Regardless of what Temple's motivations may or may not have been, she's ultimately portrayed as a victim.  A victim of Trigger.  A victim of society and cultural norms at the time.  She's just an average gal at the start of the film, one that is enchanted by her own domination over men who really will do anything to sleep with her.  And one with natural and normal hormones and hormonal impulses.  Were she not in a small town in the late 1920s, when the story takes place, and not the granddaughter of Judge Drake, Temple could sow her wild oats and not be scandalized for it.   Were she allowed to do that, and not suffer the guilt of turning Stephen Benbow down because she's "no good" and can't promise that her urges won't impact their relationship, she may never have ended up in Trigger's path to begin with.

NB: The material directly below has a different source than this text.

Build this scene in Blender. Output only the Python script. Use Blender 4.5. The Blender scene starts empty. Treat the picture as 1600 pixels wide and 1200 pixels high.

I find The Story of Temple Drake one of the most intriguing, puzzling, unsettling, and unusual of the Pre-Code era.   It's not a happy film and therefore not satisfying in the feel-good sense but it's brilliantly told and made, directed by the solid hand of Stephen Roberts, excellent camera work by Karl Struss, and wonderfully acted all around with the aforementioned Hopkins and La Rue, aided by Florence Eldridge as Ruby, William Gargan as Stephen Benbow and even a small part for the amazingly underrated Louise Beavers.   The New York Times, back in 1933, found The Story of Temple Drake to be "a highly intelligent production . . . grim and sordid but . . . enormously helped by its definite dramatic value."  

Interestingly, Miriam Hopkins had mixed feelings about the film in her later years, saying that she felt she needed to shower after viewing it for the first time in years and commending viewers in 1972 for sitting through it.



The Story of Temple Drake is not available on DVD as far as I know and is shown only rarely on TCM.  At one time it was available to view on Amazon Prime and was available in its entirely (75 minutes) on YouTube.  It's worth the search.